É preciso que a senhora influencie,
espiritualmente, para que Roberto supere esse drama com a sua saída do cenário
para sempre, dona Jurema. E o futebol será a sua válvula de escape, até a
consumação dos tempos e, em conseqüência, o passar, o caminhar, a marcha dos
dias, meses e anos, todos esses fatores irão dando maior tranqüilidade a
senhora, já edificada em granito firme no coração do craque, será sua deusa na
lembrança eterna. Não pode abandonar Roberto agora que a senhora se foi. A
senhora marcou sua vida no futebol dos homens como a grande mulher. Esse
futebol já teve nomes que hoje são saudade. Que falta fez uma Jurema para Mané
Garrincha, heim, minha amiga?
Nada posso fazer pela senhora a não
ser incluí-la em minhas orações, como já fiz.
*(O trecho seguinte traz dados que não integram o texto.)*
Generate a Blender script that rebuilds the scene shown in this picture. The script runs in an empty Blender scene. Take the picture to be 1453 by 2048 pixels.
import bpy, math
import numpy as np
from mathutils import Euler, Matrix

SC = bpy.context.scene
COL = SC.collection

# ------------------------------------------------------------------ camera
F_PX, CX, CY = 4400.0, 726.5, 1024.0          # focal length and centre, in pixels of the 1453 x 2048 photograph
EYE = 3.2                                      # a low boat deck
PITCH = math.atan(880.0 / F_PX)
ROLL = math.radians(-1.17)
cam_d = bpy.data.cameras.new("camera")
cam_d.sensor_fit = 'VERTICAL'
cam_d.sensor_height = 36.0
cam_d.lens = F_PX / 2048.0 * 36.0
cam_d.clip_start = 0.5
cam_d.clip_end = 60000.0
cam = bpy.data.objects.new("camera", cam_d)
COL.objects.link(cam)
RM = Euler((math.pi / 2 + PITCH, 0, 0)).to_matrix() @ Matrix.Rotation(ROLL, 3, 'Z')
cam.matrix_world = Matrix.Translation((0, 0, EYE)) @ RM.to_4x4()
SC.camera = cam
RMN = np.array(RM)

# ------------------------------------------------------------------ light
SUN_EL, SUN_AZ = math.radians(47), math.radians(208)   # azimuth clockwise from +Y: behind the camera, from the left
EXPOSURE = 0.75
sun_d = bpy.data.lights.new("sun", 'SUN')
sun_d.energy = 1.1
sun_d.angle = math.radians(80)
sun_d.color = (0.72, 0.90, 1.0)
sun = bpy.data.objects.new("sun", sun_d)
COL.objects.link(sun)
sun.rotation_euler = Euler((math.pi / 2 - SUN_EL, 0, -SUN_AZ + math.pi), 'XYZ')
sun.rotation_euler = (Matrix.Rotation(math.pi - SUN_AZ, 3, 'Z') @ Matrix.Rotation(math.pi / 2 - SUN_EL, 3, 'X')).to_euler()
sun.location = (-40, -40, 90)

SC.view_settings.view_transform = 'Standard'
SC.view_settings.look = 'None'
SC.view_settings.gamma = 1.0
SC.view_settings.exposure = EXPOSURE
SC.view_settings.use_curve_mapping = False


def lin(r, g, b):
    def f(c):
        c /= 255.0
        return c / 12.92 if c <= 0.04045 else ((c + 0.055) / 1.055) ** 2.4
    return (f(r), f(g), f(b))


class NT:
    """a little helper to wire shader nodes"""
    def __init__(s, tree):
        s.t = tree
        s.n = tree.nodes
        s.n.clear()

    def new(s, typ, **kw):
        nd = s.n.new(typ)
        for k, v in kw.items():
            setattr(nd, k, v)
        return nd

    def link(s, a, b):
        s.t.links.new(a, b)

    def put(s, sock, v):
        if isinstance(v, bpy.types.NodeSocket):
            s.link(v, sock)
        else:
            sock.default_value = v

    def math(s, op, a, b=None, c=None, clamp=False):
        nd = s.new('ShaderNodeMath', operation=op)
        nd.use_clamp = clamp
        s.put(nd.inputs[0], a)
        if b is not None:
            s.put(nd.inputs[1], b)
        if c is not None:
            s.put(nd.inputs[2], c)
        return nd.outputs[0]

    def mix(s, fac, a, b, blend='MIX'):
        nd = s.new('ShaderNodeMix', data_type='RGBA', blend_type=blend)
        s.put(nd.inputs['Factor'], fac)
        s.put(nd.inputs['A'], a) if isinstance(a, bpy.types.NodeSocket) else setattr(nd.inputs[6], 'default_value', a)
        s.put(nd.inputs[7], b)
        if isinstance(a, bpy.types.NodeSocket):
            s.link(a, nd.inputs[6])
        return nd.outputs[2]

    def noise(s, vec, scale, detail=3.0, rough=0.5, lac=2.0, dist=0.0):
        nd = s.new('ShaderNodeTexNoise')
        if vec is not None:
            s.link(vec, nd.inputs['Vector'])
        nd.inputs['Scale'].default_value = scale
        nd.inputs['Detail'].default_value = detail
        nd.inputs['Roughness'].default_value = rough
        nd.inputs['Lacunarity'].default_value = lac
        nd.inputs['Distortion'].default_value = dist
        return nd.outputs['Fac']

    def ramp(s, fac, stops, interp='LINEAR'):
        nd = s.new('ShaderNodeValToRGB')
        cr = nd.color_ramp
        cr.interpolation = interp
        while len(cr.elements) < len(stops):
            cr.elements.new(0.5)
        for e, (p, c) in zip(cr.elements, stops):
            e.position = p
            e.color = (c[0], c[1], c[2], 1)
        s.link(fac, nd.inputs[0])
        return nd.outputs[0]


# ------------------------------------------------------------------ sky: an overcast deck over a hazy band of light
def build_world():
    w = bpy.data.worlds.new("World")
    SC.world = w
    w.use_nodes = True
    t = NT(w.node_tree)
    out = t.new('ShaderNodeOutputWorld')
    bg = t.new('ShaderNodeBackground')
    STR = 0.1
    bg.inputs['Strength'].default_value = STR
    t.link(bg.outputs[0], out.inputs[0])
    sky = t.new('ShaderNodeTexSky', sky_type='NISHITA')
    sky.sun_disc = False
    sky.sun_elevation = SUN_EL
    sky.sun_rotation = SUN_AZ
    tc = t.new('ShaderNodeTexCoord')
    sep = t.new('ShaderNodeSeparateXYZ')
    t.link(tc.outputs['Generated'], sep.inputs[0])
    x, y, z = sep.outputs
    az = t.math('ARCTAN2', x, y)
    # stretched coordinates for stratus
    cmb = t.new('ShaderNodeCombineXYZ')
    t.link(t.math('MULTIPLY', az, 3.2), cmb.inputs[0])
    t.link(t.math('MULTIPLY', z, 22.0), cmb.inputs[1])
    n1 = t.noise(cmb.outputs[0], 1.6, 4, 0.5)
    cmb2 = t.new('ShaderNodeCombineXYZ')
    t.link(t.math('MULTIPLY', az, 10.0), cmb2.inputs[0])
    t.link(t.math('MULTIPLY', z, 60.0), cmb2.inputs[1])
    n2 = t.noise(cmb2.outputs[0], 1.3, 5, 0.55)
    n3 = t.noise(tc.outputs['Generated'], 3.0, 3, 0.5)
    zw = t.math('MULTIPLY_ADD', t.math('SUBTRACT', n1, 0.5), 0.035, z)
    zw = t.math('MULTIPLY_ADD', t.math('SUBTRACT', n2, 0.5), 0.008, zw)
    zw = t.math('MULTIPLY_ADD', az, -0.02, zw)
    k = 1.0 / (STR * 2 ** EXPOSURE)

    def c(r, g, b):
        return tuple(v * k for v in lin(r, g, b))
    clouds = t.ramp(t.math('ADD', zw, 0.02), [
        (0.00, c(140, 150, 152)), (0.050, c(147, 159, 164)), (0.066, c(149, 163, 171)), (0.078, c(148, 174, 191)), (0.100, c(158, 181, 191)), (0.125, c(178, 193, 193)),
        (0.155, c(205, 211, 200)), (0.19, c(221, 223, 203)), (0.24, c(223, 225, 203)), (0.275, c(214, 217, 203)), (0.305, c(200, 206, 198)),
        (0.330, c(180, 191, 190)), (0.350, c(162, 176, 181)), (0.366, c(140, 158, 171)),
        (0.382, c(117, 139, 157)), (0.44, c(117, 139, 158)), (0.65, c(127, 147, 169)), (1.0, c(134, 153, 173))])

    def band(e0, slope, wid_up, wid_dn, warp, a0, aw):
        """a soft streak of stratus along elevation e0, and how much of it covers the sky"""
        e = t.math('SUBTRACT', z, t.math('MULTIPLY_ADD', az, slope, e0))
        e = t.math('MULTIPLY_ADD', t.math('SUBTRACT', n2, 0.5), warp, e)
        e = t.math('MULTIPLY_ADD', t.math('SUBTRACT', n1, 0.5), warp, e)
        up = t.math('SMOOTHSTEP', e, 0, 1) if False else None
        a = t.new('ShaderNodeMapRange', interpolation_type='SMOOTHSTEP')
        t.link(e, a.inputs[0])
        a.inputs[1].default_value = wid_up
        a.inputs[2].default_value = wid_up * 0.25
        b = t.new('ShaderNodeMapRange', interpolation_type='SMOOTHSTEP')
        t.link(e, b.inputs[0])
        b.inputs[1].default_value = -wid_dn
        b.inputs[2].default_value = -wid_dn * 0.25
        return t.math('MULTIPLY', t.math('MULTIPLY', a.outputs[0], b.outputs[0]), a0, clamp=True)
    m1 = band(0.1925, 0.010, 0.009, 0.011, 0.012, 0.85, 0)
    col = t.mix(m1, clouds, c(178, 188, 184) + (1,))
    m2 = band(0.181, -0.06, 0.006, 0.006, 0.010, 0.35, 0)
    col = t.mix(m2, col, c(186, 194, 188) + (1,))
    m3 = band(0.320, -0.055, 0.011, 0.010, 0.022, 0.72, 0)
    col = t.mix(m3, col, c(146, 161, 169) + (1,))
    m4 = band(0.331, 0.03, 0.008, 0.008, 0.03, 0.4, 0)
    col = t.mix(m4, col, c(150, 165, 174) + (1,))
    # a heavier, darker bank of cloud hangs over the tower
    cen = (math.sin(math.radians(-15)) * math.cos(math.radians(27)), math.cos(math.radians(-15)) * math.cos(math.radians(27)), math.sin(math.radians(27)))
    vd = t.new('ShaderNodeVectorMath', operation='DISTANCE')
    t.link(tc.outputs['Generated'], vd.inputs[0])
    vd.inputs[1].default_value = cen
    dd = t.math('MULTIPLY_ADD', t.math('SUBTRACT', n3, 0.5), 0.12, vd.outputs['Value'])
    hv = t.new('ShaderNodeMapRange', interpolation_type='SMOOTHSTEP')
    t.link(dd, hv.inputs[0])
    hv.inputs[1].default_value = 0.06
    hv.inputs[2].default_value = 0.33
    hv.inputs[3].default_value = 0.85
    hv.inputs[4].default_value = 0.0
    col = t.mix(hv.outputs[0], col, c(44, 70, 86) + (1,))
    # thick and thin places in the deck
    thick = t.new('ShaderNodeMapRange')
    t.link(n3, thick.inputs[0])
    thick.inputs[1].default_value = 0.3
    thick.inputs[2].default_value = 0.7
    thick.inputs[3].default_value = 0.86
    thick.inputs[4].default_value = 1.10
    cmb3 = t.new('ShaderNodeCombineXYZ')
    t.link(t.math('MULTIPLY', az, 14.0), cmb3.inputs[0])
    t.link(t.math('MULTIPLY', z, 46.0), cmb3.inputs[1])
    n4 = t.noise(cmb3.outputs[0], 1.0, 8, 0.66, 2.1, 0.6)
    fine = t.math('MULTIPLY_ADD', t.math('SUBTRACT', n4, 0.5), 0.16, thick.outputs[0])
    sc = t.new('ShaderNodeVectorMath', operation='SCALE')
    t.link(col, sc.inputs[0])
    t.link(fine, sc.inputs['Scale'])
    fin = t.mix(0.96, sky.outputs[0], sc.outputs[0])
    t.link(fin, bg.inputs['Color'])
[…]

Roberto precisa da senhora. Não
se preocupe com seus amigos. No primeiro dia em que Roberto voltar a jogar pode
estar certa que tricolores, vascaínos, botafoguenses, americanos, do Bahia, do
Corinthians, etc. todos estarão de pé, aplaudindo freneticamente a entrada de
Roberto em campo. Saiba, porém, que os aplausos são para Jurema. Será a nossa
homenagem póstuma. Maior que missas, cultos, discursos, luto, etc. Roberto era
seu: ROBERTO DE JUREMA. Hoje ele é do povo todo que vai tratá-lo procurando lhe
dar o mesmo carinho, o mesmo afeto, o mesmo amor, dona Jurema. Precisamos,
porém, que a senhora continue a ajudar. Que sua memória fique viva nos dias
vindouros de Roberto. Aí, sim, ele será outra vez o grande Roberto que ganhou
de Deus o presente raro de ser um ídolo e de ter tido, na vida, uma grande
mulher. Hoje ele não falará mais com a senhora. Terá, porém, o direito
inigualável de pedir, em oração, que a senhora jamais o abandone. Tenho certeza
que atenderá as suas preces. Repouse em paz, cabocla guerreira, exemplo
invulgar de amor... Saudades botafoguenses.